So your’e relying on UpNp? I’m likely going to pay for a public ipv4. From what I’ve read, UpNp is very unreliable and will almost certainly fall down at some stage, hence the reason for it being advised to reserve a static IP for Plex.
I haven’t done it, but it seems to me like you could get a VPS somewhere in the cloud (DigitalOcean?) with a static IP and have it tunnel all Plex requests to your server. Maybe over a permanently-established VPN connection between them?
I’ve also heard of lots of people using Tunnel Broker to get ipv6 working at their homes when their ISPs don’t natively support IPv6. Maybe whatever protocols they employ would be helpful to you?
I wish I knew a little more about this so I could help further. Just throwing ideas out there.
Cheers.
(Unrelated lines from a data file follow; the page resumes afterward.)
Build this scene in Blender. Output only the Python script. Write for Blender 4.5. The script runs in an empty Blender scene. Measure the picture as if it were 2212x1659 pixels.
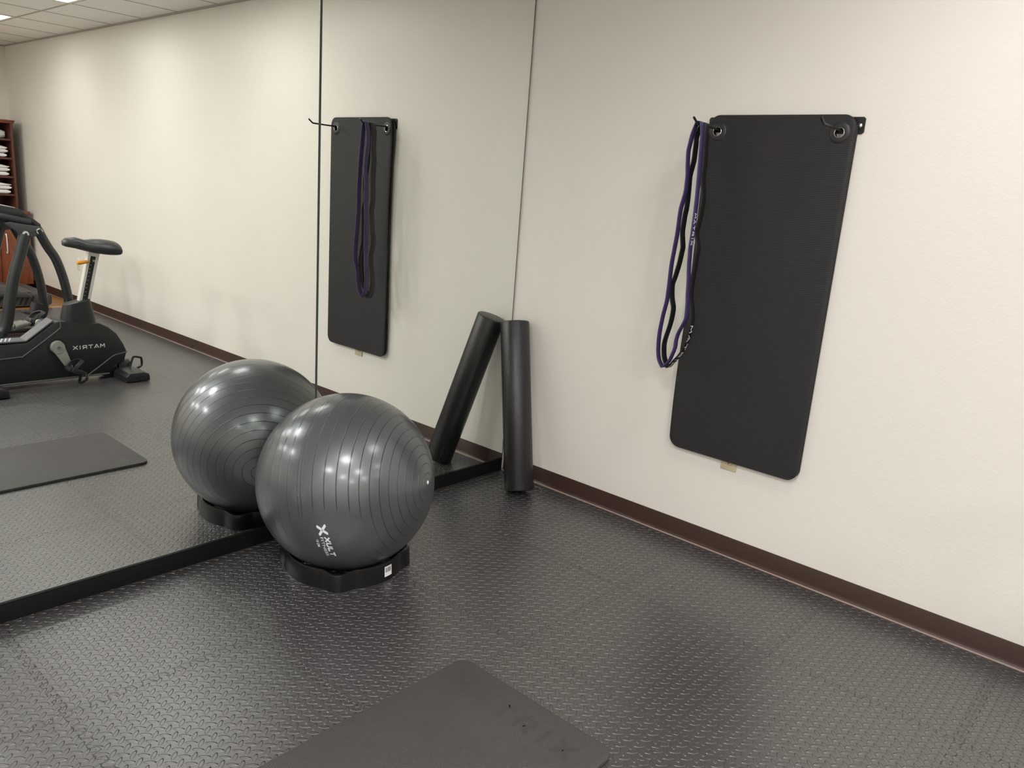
import bpy, bmesh, math, random
from mathutils import Vector, Matrix
random.seed(7)
sc = bpy.context.scene
COL = sc.collection
PI = math.pi
V = Vector

# ------------------------------------------------------------------ node helpers
class NT:
    def __init__(s, name):
        s.mat = bpy.data.materials.new(name); s.mat.use_nodes = True
        s.t = s.mat.node_tree; s.n = s.t.nodes; s.l = s.t.links
        s.bsdf = s.n['Principled BSDF']
    def put(s, sock, v):
        if isinstance(v, bpy.types.NodeSocket): s.l.new(v, sock)
        elif v is not None: sock.default_value = v
    def m(s, op, a, b=None, c=None, clamp=False):
        n = s.n.new('ShaderNodeMath'); n.operation = op; n.use_clamp = clamp
        s.put(n.inputs[0], a); s.put(n.inputs[1], b)
        if c is not None: s.put(n.inputs[2], c)
        return n.outputs[0]
    def smooth(s, v, a, b, lo=0.0, hi=1.0):
        n = s.n.new('ShaderNodeMapRange'); n.interpolation_type = 'SMOOTHSTEP'
        s.put(n.inputs['Value'], v); s.put(n.inputs['From Min'], a); s.put(n.inputs['From Max'], b)
        s.put(n.inputs['To Min'], lo); s.put(n.inputs['To Max'], hi)
        return n.outputs[0]
    def obj(s):
        return s.n.new('ShaderNodeTexCoord').outputs['Object']
    def pos(s):
        return s.n.new('ShaderNodeNewGeometry').outputs['Position']
    def xyz(s, vec):
        n = s.n.new('ShaderNodeSeparateXYZ'); s.put(n.inputs[0], vec); return n.outputs
    def comb(s, x, y, z=0.0):
        n = s.n.new('ShaderNodeCombineXYZ'); s.put(n.inputs[0], x); s.put(n.inputs[1], y); s.put(n.inputs[2], z); return n.outputs[0]
    def noise(s, vec, scale, detail=3, rough=.5):
        n = s.n.new('ShaderNodeTexNoise'); s.put(n.inputs['Vector'], vec)
        n.inputs['Scale'].default_value = scale; n.inputs['Detail'].default_value = detail
        n.inputs['Roughness'].default_value = rough; return n.outputs['Fac']
    def white(s, vec):
        n = s.n.new('ShaderNodeTexWhiteNoise'); n.noise_dimensions = '3D'; s.put(n.inputs['Vector'], vec)
        return n.outputs
    def mix(s, f, a, b):
        n = s.n.new('ShaderNodeMix'); n.data_type = 'RGBA'
        s.put(n.inputs[0], f); s.put(n.inputs[6], a); s.put(n.inputs[7], b); return n.outputs[2]
    def bump(s, h, dist, strength=1.0, prev=None):
        n = s.n.new('ShaderNodeBump'); s.put(n.inputs['Height'], h)
        n.inputs['Distance'].default_value = dist; n.inputs['Strength'].default_value = strength
        if prev is not None: s.l.new(prev, n.inputs['Normal'])
        return n.outputs[0]
    def set(s, **k):
        names = dict(col='Base Color', rough='Roughness', metal='Metallic', spec='Specular IOR Level', normal='Normal',
                     coat='Coat Weight', crough='Coat Roughness', sheen='Sheen Weight', ecol='Emission Color', estr='Emission Strength')
        for a, v in k.items(): s.put(s.bsdf.inputs[names[a]], v)
        return s
def rgb(r, g, b): return (r, g, b, 1.0)
def srgb(r, g, b):
    f = lambda c: (c/255/12.92) if c/255 <= .04045 else ((c/255+.055)/1.055)**2.4
    return (f(r), f(g), f(b), 1.0)
def simple(name, col, rough=.5, metal=0.0, spec=.5, bump=None):
    m = NT(name); m.set(col=col, rough=rough, metal=metal, spec=spec)
    if bump:
        m.set(normal=m.bump(m.noise(m.obj(), bump[0], 4), bump[1]))
    return m.mat

# ------------------------------------------------------------------ materials
def mat_wall(name, col, rough=.42):
    m = NT(name); p = m.pos()
    n1 = m.noise(p, 2.2, 4, .6); n2 = m.noise(p, 90, 3); n3 = m.noise(p, 14, 5, .7)
    c = m.mix(m.smooth(n1, .3, .7), tuple(x*.985 for x in col[:3])+(1,), col)
    b1 = m.bump(n2, .0009, .55); b2 = m.bump(n3, .0016, .35, b1)
    return m.set(col=c, rough=rough, spec=.45, normal=b2).mat
M = {}
M['wall'] = mat_wall('wall_paint', rgb(.795, .758, .695))
M['wallr'] = M['wall']

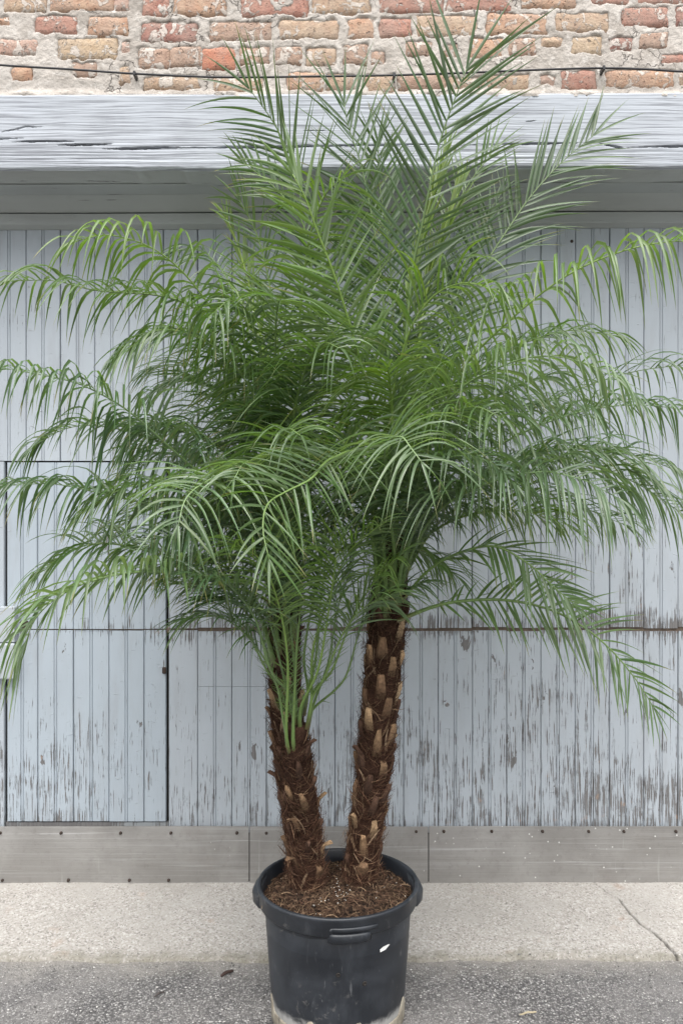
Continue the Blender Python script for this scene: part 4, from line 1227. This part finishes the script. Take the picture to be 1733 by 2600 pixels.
fr_(palm_r, [(915, 1225, 2.37), (1000, 850, 2.45), (1060, 640, 2.52), (1110, 510, 2.56), (1150, 445, 2.57)], side=(0.8, -0.5, 0), L=0.15, droop=0.8, tint='blue', n=32, bare=0.3, ang=(0.8, 0.5))
fr_(palm_r, [(900, 1210, 2.38), (905, 800, 2.44), (892, 560, 2.48), (872, 430, 2.50), (868, 330, 2.50)], side=XP, L=0.20, droop=0.3, tint='mid', n=34, bare=0.32, ang=(0.9, 0.5), lift=0.1, width=0.0088, tip_len=0.8)
fr_(palm_r, [(908, 1210, 2.38), (960, 760, 2.46), (1010, 570, 2.50), (1065, 440, 2.52), (1130, 350, 2.52)], side=(0.8, -0.4, -0.4), L=0.19, droop=0.5, tint='mid', n=34, bare=0.34, ang=(0.9, 0.5), lift=0.1, width=0.0088, tip_len=0.8)
fr_(palm_l, [(660, 1230, 2.42), (640, 850, 2.42), (620, 660, 2.42), (590, 540, 2.41), (550, 460, 2.40)], side=(0.8, -0.3, 0.5), L=0.17, droop=0.8, tint='mid', n=32, bare=0.34, ang=(0.95, 0.55), lift=0.1, width=0.0085, tip_len=0.75)
# spear leaves, still folded, pale
for a, b, c in (((915, 1200, 2.38), (985, 640, 2.44), (1052, 440, 2.46)), ((905, 1200, 2.40), (950, 620, 2.42), (1020, 360, 2.44))):
    fr_(palm_r, [a, ((a[0] + b[0]) / 2, (a[1] + b[1]) / 2, a[2]), b, c], side=(0.9, -0.4, 0), L=0.20, droop=0.05, tint='lime', n=26, bare=0.45, ang=(0.16, 0.10), lift=0.05, width=0.010, base_r=0.012)

# right palm's frond that arches over to the left front
fr_(palm_r, [(893, 1225, 2.32), (835, 1060, 2.14), (762, 1053, 1.98), (714, 1100, 1.87), (660, 1128, 1.80), (615, 1158, 1.72), (604, 1215, 1.66), (618, 1285, 1.63)], side=(0.9, 0.15, -0.25), L=0.19, droop=0.8, tint='mid', single=False, n=34, bare=0.34, ang=(1.2, 0.7), lift=0.12, width=0.0078)

# ---- left palm
fr_(palm_l, [(668, 1230, 2.42), (735, 900, 2.46), (745, 640, 2.48), (720, 480, 2.48), (691, 405, 2.48), (660, 343, 2.48), (624, 275, 2.47), (572, 203, 2.46)], side=(0.75, -0.3, 0.55), L=0.26, droop=0.6, tint='dark', single=False, n=42, bare=0.3, ang=(0.95, 0.55), lift=0.1, width=0.0098, tip_len=0.8)
fr_(palm_l, [(664, 1230, 2.41), (700, 900, 2.42), (715, 640, 2.40), (700, 530, 2.38), (676, 483, 2.37), (624, 425, 2.36), (560, 375, 2.35)], side=(0.7, -0.2, 0.6), L=0.17, droop=0.5, tint='mid', n=34, bare=0.34, ang=(0.9, 0.5), lift=0.1)
fr_(palm_l, [(655, 1260, 2.40), (646, 1007, 2.32), (639, 927, 2.29), (633, 826, 2.24), (634, 745, 2.18), (640, 695, 2.10), (648, 690, 2.03)], side=XP, L=0.205, droop=0.9, tint='mid', single=True, n=38, bare=0.24, ang=(1.15, 0.9), lift=0.12, width=0.0090)
fr_(palm_l, [(668, 1230, 2.42), (678, 950, 2.42), (682, 817, 2.40), (687, 745, 2.38), (697, 644, 2.34), (712, 540, 2.28), (745, 450, 2.22), (785, 410, 2.18)], side=XP, L=0.19, droop=1.0, tint='fresh', n=36, bare=0.28, ang=(1.05, 0.7), lift=0.2)
fr_(palm_l, [(650, 1240, 2.39), (600, 930, 2.32), (540, 790, 2.26), (480, 700, 2.22), (415, 620, 2.18), (340, 565, 2.14), (250, 540, 2.11), (185, 552, 2.10)], L=0.165, droop=2.1, tint='fresh', single=True, n=38, bare=0.28, ang=(1.1, 0.7), lift=0.35, kink=1.0, width=0.0098)
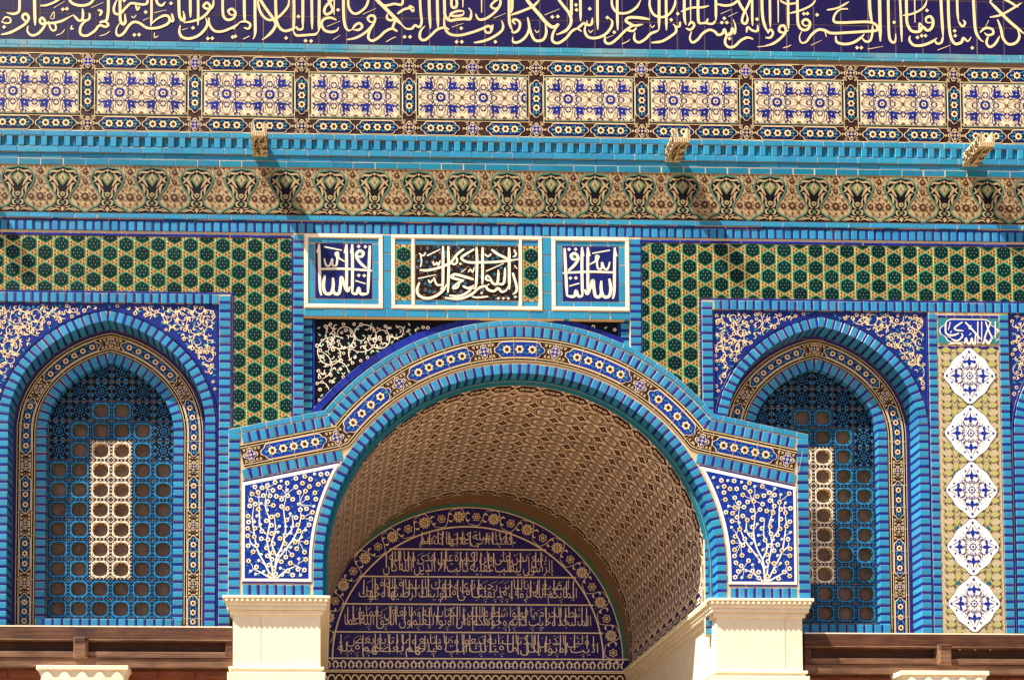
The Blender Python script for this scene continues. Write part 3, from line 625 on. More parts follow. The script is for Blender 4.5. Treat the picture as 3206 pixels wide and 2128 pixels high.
# ---------------- arabesque frieze
af = thing('arabesque_frieze', 'brown and beige frieze of interlocking lobed medallions under the dentil cornice', 'frieze', 1600, VY(682))
f0, f1 = VY(536.5), VY(682.5); H = f1-f0; w = 142.2
def arab_unit():
    b = MB(); k = H/147
    b.rect(-w/2, -1, w/2, H, 'beige', 0)
    rq = random.Random(2)
    for _ in range(190): b.ros(rq.uniform(0, w), rq.uniform(1, H-2), rq.uniform(1.6, 3.4), 4, 'brown', .15, .3, rq.random(), 8)
    half = [(0,3),(12,7),(28,9),(42,18),(51,34),(51,46),(44,64),(32,80),(23,94),(21,104),(25,117),(37,127),(50,132),(61,140),(70,145)]
    O = [(x, y*k) for x, y in half]+[(70, H-.5)]; P = O+[(-x, y) for x, y in O[::-1]]
    b.poly(P, 'black', .3)
    C = catmull(O[:-1], 3)
    for sg in (1, -1):
        b.stroke([(sg*x, y) for x, y in C], 5.6, 'teal', .6, (1,1), lin=True); b.stroke([(sg*x*.985, y+1.5) for x, y in C], 1.6, 'sage', 1.0, (1,1), lin=True)
        for (P2, wd, m) in (([(6,14),(16,20),(34,19),(42,28)],7,'beige'),([(44,33),(36,43),(45,53)],6.5,'beige'),([(20,26),(30,38),(24,50),(14,66)],8,'beige'),([(38,56),(29,60),(25,72),(25,86)],8,'beige'),([(20,68),(14,80),(18,90)],4,'beige'),([(18,26),(24,34),(16,46)],5,'sage'),
                            ([(9,84),(15,92),(8,102),(3,104)],5,'beige'),([(6,108),(15,112),(13,122),(5,124)],6,'beige'),([(8,142),(18,136),(30,138),(44,143)],5,'beige'),([(6,130),(16,130),(26,126)],3.5,'beige'),([(28,132),(40,136),(54,143)],4,'beige')):
            b.stroke([(sg*x, y*k) for x, y in P2], wd, m, 1.0, (.3,.25), 4, tl=.35)
    b.poly([(0,24*k),(12,27*k),(19,36*k),(12,50*k),(0,64*k),(-12,50*k),(-19,36*k),(-12,27*k)], 'sage', 1.0); b.poly([(0,22*k),(7,32*k),(14,40*k),(5,48*k),(0,58*k),(-5,48*k),(-14,40*k),(-7,32*k)], 'beige', 1.4); b.poly([(0,32*k),(4,41*k),(0,48*k),(-4,41*k)], 'sage', 1.8)
    b.poly([(0,10*k),(5,15*k),(0,20*k),(-5,15*k)], 'beige', 1.0); b.disc(0, 90*k, 8, 'beige', 1.0, 8); b.disc(0, 90*k, 4.5, 'sage', 1.4, 7); b.disc(0, 116*k, 6, 'sage', 1.0, 7); b.poly([(0,128*k),(7,136*k),(0,145*k),(-7,136*k)], 'beige', 1.0)
    X = w/2
    for (x, y, r) in ((0,18,9),(0,50,8),(0,97,12.5),(-29,98,9.5),(29,98,9.5)):
        b.ros(X+x, y*k, r*1.15, 8, 'brown', 1.0, .14, 0, 24); b.ros(X+x, y*k, r*.75, 6, 'umber', 1.3, .2, .3, 18); b.disc(X+x, y*k, r*.28, 'beige', 1.6, 6)
    for (x, y, r) in ((-24,76,5.5),(24,76,5.5),(-22,119,5.5),(22,119,5.5),(0,72,4),(0,120,4.5),(0,5,5),(-13,34,4.5),(13,34,4.5),(-14,4,4.5),(14,4,4.5),(-30,3,5),(30,3,5),(-14,108,3.5),(14,108,3.5),(-14,86,3.5),(14,86,3.5),(-9,132,3),(9,132,3),(0,130,3),(-17,50,3),(17,50,3),(-11,62,3),(11,62,3),(-40,96,3),(40,96,3)):
        b.ros(X+x, y*k, r, 5, 'brown' if r < 5 else 'umber', 1.0, .25, .3, 10)
    for sg in (-1, 1):
        b.stroke([(X, 64*k), (X+sg*12, 70*k), (X+sg*26, 84*k), (X+sg*34, 92*k)], 1.2, 'brown', .8); b.stroke([(X, 128*k), (X+sg*14, 124*k), (X+sg*28, 112*k)], 1.2, 'brown', .8)
        b.stroke([(X, 28*k), (X+sg*9, 22*k), (X+sg*20, 14*k)], 1.2, 'brown', .8); b.stroke([(X, 38*k), (X+sg*8, 42*k), (X+sg*15, 44*k)], 1.2, 'brown', .8)
    return b.mesh('arabesque_tile')
AM = arab_unit(); u0 = UX(570*K, 600); k0 = int((UL-u0)/w)-1
for k in range(k0, int((UR-u0)/w)+1): inst(AM, 'arabesque_tile', af, u0+k*w, f0, 0.6+jit(.15))
b = MB(); b.rect(UL-60, f0-2, UR+60, f1, 'mortar_dark', -1); put(b, 'mortar_bed', af)

# ---------------- turquoise string course + blue and turquoise brick course
bc = thing('brick_course', 'long course of turquoise bricks with cobalt spacers under the brown frieze', 'brick course', 1600, VY(742))
g0 = [VY(y) for y in (682.5, 699, 705.5, 735.5, 743)]
b = MB(); b.box(UL, g0[0], UR, g0[1]-.6, -1.6, -7, 'mortar', 0); b.rect(UL, g0[1]-1, UR, g0[4]+12, 'mortar', -6.2); put(b, 'mortar_bed', bc, d=0)
run(bc, line(UL, (g0[0]+g0[1])/2, UR, (g0[0]+g0[1])/2), g0[1]-g0[0], 71, 0.0, 0, 1.6, 7)
run(bc, line(UL-13, (g0[1]+g0[2])/2, UR-13, (g0[1]+g0[2])/2), g0[2]-g0[1], 68, 3.6, 0, 1.2, 3, 'cobalt', name='spacer_tile')
run(bc, line(UL, (g0[2]+g0[3])/2, UR, (g0[2]+g0[3])/2), g0[3]-g0[2], 27.0, 3.2, 6.2, 1.2, 6)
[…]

I’ve done loads and loads of reading on this. I’m no expert by any means but the problem here is that Carrier-grade NAT usually prevents the ISP customers from using port forwarding, because the network address translation (NAT) is usually implemented by mapping ports of the NAT devices in the network to other ports in the external interface. This is done so the router will be able to map the responses to the correct device; in carrier-grade NAT networks, even though the router at the consumer end might be configured for port forwarding, the “master router” of the ISP, which runs the CGN, will block this port forwarding because the actual port would not be the port configured by the consumer. One way round this, the ONLY way in my case, is to pay for a public ipV4 address.